4. When Frodo stands on Mount Doom, the POV (still in the omniscient 3rd person narrative voice) shifts to Barad-dur and describes Sauron's anger and fear as the "devices of his enemies" are made clear to him, and describes him as bending his entire will and thought upon the Mountain.

It is Saruman, not Sauron, who shows up in the Shire at the end of RotK.

Maxie Zeus
12-25-2001, 03:40 PM
In the books, Gandalf does not know that there is a palantir (a Seeing Stone) in Orthanc until the end of Book III (halfway thru TT) when it is hurled down after his confrontation with Saruman. In fact, even after he takes it from Pippin he is not entirely sure of the nature of the Stone until after Pippin steals and looks into it.

The Mad Hatter
12-26-2001, 07:16 PM
It is Saruman, not Sauron, who shows up in the Shire at the end of RotK.

Oh, shazbot! You're right. As a child I always got Saruman and Sauron mixed up, and a bit of that lingers to this day.

killercroc
12-29-2001, 06:06 PM
Originally posted by Maxie Zeus


Sauron made four quasi-appearances that I can remember:

1. The Eye appeared in the Mirror of Galadriel, as it does in the film.

2. While wearing the Ring to escape Boromir, Frodo climbs feels the Eye searching for him, and there is a sense of narrow escape.

3. Pippin, after looking in the palantir, recounts his confrontation with Sauron.

4. When Frodo stands on Mount Doom, the POV (still in the omniscient 3rd person narrative voice) shifts to Barad-dur and describes Sauron's anger and fear as the "devices of his enemies" are made clear to him, and describes him as bending his entire will and thought upon the Mountain.

It is Saruman, not Sauron, who shows up in the Shire at the end of RotK.

That's right. But I can't remember the third one.

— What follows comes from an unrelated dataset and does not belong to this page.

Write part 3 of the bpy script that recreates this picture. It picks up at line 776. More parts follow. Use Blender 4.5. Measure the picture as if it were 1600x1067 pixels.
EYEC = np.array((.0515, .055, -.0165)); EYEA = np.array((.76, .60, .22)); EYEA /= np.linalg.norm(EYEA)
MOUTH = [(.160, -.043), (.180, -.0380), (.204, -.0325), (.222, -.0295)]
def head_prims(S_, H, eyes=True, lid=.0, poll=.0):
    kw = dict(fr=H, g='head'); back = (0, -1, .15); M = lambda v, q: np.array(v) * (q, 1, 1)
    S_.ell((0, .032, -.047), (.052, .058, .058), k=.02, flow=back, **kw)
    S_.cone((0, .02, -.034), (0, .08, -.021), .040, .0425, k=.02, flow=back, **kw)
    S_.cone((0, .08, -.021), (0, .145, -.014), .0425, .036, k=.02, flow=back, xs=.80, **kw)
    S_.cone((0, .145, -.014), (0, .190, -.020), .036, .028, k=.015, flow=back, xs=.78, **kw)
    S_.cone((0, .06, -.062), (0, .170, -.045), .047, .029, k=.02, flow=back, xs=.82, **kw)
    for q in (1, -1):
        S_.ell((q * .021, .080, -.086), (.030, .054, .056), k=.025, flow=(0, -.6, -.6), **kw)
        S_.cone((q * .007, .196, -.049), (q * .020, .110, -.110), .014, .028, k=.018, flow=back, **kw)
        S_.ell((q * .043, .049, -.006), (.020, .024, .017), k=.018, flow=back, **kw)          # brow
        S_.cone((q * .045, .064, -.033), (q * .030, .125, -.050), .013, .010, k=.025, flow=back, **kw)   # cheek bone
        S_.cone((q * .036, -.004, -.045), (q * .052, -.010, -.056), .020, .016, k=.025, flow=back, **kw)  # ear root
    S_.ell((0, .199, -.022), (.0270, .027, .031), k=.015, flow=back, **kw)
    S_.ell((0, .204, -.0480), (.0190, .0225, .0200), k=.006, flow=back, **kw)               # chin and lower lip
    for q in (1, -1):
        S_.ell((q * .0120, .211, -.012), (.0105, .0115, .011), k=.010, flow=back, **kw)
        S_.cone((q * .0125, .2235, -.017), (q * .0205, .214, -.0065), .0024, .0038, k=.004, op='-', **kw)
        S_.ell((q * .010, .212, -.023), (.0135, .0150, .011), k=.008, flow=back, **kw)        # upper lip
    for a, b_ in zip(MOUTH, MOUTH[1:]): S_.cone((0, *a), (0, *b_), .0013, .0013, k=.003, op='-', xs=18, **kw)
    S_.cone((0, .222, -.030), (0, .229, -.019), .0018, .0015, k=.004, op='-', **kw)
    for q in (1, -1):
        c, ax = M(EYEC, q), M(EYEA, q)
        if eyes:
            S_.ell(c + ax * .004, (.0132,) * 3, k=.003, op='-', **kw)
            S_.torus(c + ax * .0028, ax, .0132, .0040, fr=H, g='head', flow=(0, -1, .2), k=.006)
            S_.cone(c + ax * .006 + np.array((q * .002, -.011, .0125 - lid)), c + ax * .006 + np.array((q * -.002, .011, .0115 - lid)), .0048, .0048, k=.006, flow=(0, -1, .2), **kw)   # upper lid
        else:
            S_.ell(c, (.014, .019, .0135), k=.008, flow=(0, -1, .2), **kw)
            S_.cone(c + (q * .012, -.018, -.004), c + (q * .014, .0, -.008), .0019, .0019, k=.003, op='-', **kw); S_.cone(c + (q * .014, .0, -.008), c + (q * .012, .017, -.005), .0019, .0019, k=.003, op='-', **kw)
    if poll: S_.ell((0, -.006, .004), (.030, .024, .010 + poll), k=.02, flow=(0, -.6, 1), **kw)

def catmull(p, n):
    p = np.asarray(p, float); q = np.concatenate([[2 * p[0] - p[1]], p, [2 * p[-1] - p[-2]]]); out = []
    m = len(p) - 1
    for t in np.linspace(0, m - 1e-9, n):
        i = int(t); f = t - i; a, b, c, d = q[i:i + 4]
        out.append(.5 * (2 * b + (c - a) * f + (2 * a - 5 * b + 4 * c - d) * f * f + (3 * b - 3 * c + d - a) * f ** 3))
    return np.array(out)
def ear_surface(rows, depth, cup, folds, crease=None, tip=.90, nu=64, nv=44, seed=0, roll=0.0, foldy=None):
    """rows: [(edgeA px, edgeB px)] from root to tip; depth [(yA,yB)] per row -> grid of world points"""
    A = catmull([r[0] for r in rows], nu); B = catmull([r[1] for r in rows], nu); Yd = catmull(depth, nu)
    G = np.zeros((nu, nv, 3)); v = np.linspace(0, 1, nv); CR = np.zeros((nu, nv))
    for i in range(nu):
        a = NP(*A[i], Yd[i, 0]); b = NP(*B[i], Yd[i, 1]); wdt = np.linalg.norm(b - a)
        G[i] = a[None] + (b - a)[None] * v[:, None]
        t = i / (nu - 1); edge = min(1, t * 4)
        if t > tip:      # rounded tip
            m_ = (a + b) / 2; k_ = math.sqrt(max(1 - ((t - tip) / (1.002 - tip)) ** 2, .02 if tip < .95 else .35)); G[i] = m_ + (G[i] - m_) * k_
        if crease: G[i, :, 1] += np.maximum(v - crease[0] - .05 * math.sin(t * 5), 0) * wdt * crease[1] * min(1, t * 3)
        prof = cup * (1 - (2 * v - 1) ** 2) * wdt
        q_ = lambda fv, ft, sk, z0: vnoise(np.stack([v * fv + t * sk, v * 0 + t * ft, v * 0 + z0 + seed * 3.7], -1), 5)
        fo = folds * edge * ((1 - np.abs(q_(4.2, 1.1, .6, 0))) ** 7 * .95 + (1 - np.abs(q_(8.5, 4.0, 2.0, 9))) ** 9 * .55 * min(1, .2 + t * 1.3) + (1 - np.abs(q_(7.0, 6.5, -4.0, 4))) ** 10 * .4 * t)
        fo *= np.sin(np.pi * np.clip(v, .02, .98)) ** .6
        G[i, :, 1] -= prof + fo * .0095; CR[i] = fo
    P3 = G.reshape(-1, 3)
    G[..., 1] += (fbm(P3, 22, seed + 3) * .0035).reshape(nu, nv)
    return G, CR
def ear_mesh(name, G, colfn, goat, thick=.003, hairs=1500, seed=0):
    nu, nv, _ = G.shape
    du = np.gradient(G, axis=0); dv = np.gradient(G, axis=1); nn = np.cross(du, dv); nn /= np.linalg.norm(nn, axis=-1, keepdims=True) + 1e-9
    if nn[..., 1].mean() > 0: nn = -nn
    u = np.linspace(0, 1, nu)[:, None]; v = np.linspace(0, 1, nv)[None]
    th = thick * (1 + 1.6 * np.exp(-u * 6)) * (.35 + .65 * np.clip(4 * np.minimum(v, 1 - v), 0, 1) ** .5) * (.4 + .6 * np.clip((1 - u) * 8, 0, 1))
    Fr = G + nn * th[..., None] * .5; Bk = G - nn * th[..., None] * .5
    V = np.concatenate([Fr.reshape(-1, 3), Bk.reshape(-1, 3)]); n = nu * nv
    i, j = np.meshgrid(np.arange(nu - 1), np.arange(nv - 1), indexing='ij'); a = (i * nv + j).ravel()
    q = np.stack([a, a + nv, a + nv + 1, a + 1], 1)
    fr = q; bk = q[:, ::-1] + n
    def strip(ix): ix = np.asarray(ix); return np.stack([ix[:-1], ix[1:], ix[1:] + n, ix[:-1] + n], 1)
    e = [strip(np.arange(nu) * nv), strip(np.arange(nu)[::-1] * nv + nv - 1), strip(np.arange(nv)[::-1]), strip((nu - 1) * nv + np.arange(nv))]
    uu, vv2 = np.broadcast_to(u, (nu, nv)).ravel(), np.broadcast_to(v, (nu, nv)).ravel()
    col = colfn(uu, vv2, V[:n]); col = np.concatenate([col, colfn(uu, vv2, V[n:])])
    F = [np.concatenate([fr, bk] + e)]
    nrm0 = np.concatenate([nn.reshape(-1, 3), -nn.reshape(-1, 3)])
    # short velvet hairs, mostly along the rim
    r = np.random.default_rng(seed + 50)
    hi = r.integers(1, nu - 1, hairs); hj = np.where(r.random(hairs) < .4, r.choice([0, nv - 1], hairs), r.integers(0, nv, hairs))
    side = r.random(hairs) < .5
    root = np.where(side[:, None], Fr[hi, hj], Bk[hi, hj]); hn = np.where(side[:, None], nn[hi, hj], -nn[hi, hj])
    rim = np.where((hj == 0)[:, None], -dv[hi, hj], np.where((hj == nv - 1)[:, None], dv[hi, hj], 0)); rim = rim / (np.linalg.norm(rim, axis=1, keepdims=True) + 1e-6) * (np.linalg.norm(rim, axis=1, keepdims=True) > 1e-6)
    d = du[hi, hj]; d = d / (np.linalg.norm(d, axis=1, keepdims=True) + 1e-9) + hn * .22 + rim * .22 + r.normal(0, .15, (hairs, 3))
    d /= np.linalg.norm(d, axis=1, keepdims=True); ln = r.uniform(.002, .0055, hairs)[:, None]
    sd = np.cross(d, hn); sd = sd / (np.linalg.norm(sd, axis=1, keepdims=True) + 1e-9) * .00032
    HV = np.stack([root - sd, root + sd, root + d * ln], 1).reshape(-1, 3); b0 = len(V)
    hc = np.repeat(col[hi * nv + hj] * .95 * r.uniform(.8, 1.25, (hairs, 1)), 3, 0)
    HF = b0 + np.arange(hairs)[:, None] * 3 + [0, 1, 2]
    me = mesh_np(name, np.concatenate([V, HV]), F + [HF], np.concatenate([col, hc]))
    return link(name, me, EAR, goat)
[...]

It doesn't describe what he looks like does it?

Though it was pretty cool when he was personified in the beginning of the movie, it does have a pretty drastic effect on his presence. It's like since we've seen him we understand he can't be any more terrible than that. It's like it lessens the fear you feel for him.

Maxie Zeus
12-30-2001, 12:07 AM
Originally posted by killercroc


That's right. But I can't remember the third one. It doesn't describe what he looks like does it?

Don't have the books here, so I can't quote. But it describes Pippin bending over the palantir, freezing, and screaming. Gandalf and others run up. Gandalf takes Pippin aside and questions him. And Pippin describes what happened.

In Pippin's story, he describes seeing things in the palantir. But it is unclear if he 'sees' Sauron in the same way. If I recall correctly, Pippin says something like: "I saw tall battlements and things flying around them. Then one of them flew toward me. I tried to get away because I thought it was going to fly out at me. It covered the stone and everything black. And then he came and questioned me. He didn't talk, he just looked and I understood. He said. . . ." So there is no description of Sauron, and in fact there is some sense that Pippin was just registering a presence thru the palantir.


Though it was pretty cool when he was personified in the beginning of the movie, it does have a pretty drastic effect on his presence. It's like since we've seen him we understand he can't be any more terrible than that. It's like it lessens the fear you feel for him.

Yeah, I thought that was a mistake though it is accurate to Tolkien, who describes Sauron as coming out during the War of the Last Alliance as a great warning clad in burning black armor. It's a cool image to imagine, but much less impressive to actually see. Sauron has a much more powerful hold on the imagination when he's just left as a vast and brooding presence on the horizon.